--- BEGIN INFORMATION PROVIDED ---

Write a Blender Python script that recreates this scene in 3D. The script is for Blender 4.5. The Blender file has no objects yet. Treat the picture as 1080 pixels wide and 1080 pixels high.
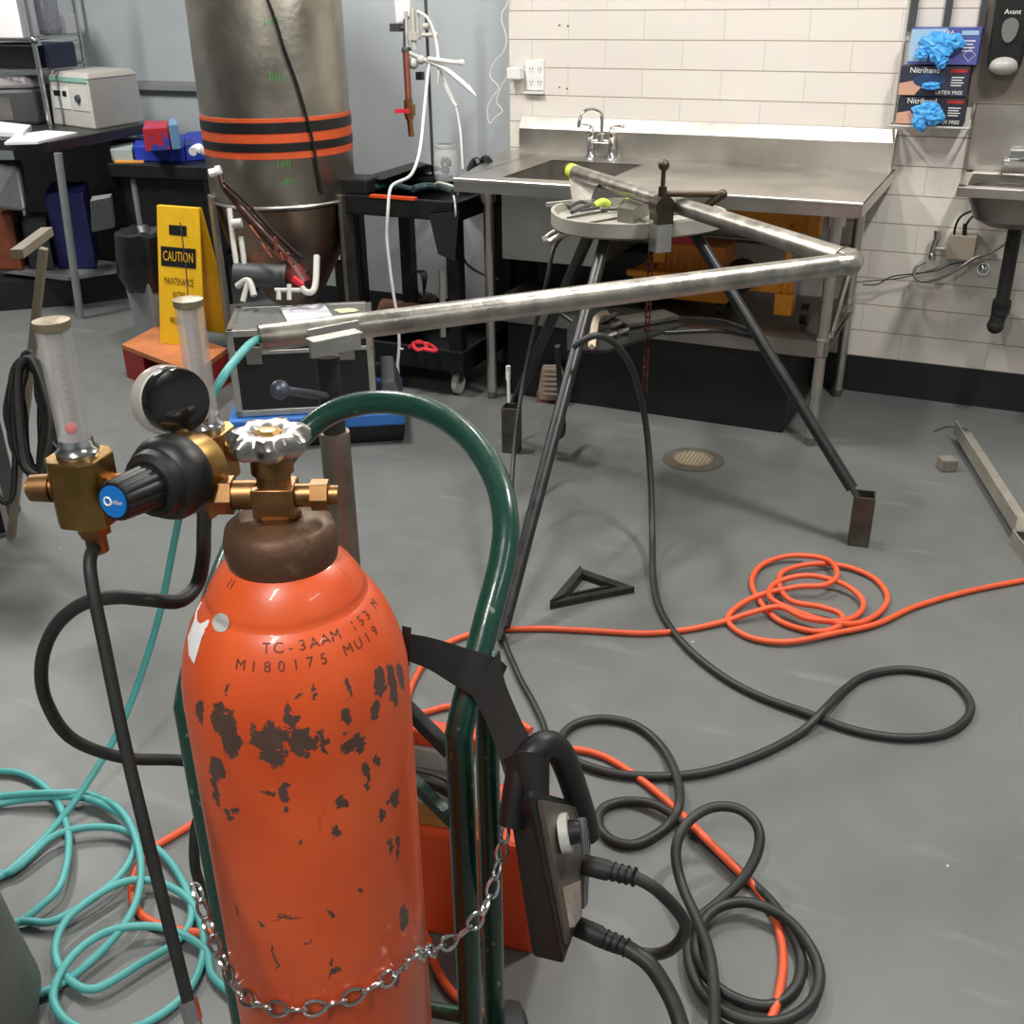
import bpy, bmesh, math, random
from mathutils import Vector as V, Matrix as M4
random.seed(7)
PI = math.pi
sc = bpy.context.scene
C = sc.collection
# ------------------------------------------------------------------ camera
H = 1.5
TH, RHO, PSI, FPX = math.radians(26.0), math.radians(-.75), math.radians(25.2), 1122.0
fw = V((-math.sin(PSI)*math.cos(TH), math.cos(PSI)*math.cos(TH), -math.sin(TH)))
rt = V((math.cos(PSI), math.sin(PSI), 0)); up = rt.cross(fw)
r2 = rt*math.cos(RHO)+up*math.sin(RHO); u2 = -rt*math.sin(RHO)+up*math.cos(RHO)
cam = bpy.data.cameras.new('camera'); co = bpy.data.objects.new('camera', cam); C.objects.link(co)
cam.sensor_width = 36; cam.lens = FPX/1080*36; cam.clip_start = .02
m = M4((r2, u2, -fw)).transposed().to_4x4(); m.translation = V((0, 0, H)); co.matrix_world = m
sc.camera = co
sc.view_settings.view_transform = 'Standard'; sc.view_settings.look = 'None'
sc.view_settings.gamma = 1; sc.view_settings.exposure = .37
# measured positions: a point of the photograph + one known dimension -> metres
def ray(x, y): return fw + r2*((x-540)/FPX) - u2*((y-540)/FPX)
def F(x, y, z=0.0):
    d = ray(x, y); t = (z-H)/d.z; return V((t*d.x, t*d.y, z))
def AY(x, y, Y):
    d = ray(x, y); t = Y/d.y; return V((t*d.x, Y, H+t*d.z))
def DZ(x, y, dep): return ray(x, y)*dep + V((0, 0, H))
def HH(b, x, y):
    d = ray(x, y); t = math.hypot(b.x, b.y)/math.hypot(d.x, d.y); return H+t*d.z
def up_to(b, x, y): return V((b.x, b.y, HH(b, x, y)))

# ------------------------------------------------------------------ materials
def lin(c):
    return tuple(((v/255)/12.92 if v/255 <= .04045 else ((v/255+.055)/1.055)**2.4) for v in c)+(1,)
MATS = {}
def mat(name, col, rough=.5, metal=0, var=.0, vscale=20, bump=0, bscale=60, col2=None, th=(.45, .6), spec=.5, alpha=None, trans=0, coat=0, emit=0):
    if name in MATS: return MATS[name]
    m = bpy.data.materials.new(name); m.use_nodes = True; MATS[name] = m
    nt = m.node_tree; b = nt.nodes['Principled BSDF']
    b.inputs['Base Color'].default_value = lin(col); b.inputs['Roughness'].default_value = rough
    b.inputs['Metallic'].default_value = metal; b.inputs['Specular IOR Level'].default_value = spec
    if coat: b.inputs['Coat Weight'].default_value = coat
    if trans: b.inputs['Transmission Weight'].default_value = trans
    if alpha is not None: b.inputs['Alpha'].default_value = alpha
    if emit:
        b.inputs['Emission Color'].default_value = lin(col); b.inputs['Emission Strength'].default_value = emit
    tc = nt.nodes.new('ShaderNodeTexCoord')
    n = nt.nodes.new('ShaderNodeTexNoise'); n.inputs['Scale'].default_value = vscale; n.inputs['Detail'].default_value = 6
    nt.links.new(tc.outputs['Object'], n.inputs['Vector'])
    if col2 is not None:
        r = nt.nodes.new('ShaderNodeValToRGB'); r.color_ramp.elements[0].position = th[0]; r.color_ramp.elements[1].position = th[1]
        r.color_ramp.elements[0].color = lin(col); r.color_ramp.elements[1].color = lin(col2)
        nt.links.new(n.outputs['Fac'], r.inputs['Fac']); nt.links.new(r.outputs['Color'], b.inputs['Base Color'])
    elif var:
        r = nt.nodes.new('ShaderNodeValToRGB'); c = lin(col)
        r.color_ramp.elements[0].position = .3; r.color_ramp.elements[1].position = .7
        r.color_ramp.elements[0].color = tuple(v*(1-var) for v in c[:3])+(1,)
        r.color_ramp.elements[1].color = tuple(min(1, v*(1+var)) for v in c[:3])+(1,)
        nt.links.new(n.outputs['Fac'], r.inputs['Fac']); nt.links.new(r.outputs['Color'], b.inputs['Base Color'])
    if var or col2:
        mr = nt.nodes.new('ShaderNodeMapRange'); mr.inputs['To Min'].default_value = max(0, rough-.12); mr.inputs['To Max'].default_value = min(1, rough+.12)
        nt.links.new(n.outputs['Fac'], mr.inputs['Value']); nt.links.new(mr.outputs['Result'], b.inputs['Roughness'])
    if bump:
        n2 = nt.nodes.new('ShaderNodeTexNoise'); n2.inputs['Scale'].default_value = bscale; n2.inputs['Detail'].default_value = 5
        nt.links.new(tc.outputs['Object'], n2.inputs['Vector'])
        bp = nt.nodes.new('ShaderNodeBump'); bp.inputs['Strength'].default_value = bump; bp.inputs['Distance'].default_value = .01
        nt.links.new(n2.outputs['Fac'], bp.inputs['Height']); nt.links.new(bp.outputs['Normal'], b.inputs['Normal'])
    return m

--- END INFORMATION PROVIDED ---

SHORT PROBLEM
Pick out and copy every line that contains the word "scene".

REPLY
Write a Blender Python script that recreates this scene in 3D. The script is for Blender 4.5. The Blender file has no objects yet. Treat the picture as 1080 pixels wide and 1080 pixels high.
sc = bpy.context.scene